Simple: Because it doesn’t fit the data. The thing is, we can measure people’s consumption, and we can measure interest rates. If we make an assumption about people’s preferences, we can just go see if the Euler Equation is right or not!

[Martin] Eichenbaum was kind enough to refer me to the literature that tries to compare the Euler Equation to the data. The classic paper is Hansen and Singleton (1982), which found little support for the equation. But Eichenbaum also pointed me to this 2006 paper by Canzoneri, Cumby, and Diba of Georgetown (published version here), which provides simpler but more damning evidence against the Euler Equation …

[T]he Euler Equation says that if interest rates are high, you put off consumption more. That makes sense, right? Money markets basically pay you not to consume today. The more they pay you, the more you should keep your money in the money market and wait to consume until tomorrow.

But what Canzoneri et al. show is that this is not how people behave. The times when interest rates are high are times when people tend to be consuming more, not less.

OK, but what about that little assumption that we know people’s preferences? What if we’ve simply put the wrong utility function into the Euler Equation? Could this explain why people consume more during times when interest rates are high?

Well, Canzoneri et al. try out other utility functions that have become popular in recent years. The most popular alternative is habit formation … But when Canzoneri et al. put in habit formation, they find that the Euler Equation still contradicts the data …

Canzoneri et al. experiment with other types of preferences, including the other most popular alternative … No matter what we assume that people want, their behavior is not consistent with the Euler Equation …

If this paper is right … then essentially all modern DSGE-type macro models currently in use are suspect. The consumption Euler Equation is an important part of nearly any such model, and if it’s just wrong, it’s hard to see how those models will work.
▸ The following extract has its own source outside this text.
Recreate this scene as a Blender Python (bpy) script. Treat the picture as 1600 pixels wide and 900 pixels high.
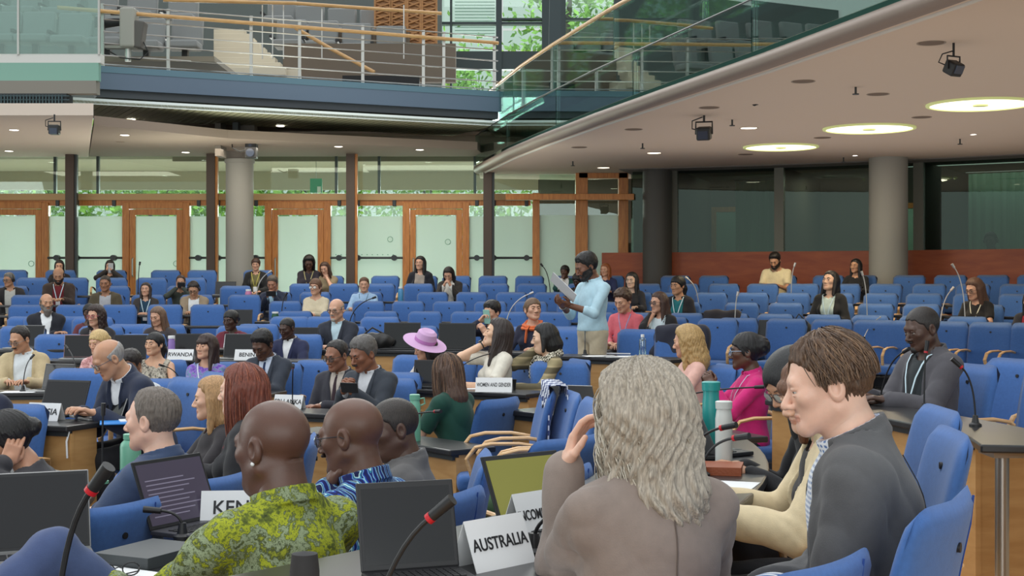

  1. […] economics (which by most standards is very limited), most of the current models used rest on dubious assumptions that render the model almost useless when applied to any real market system. Not […]

  2. Lars,

    I thought you might be interested …



    • Thanks for the link, Chris. Looks like I’m going to have to put yet another blog on my observation list 🙂

  3. […] Lars Syll has recently linked to a post by Noah Smith criticising DSGE models. Criticising DSGE models is the latest fad in mainstream macroeconomics — hey, it’s easy to use the model that was in fashion just before the crisis as a scapegoat to distract the profession from the fact that they still have no idea how to begin to explain the crisis or its aftermath. […]

  4. Of course it’s bloody wrong. It’s brutally clear to almost everyone that most economists are no better than a pack of tribal witch doctors. The last 30 odd years have been the dark ages of economics. It’s an embarrassment of epic proportions. A whole profession and one held in high almost mystical regard at that and none of them actually understand what’s going on well enough to make a single worth while prediction. I am a simple engineer and it’s taken me a long time to figure out what’s going on but I have a very strong feeling that I could tell a government finance minister more usefull information than many of the best PhD economists out there. No reason for him to listen to me as I have another profession and no credibility and nothing to lose. But the Meer fact that I could reach this conclusion with relative certainty is a total endichtment to the economics profession. I would be ashamed to be an economics phd if I was one.
    I have to add that there are economists and people like Martin Wolf that do know what’s happening at a very high level and can communicate their position very well and know far more than me so all is not lost but these guys need to be sort out and recognized at the highest levels. If the economics profession wishes to save itself this in one of the things it must do.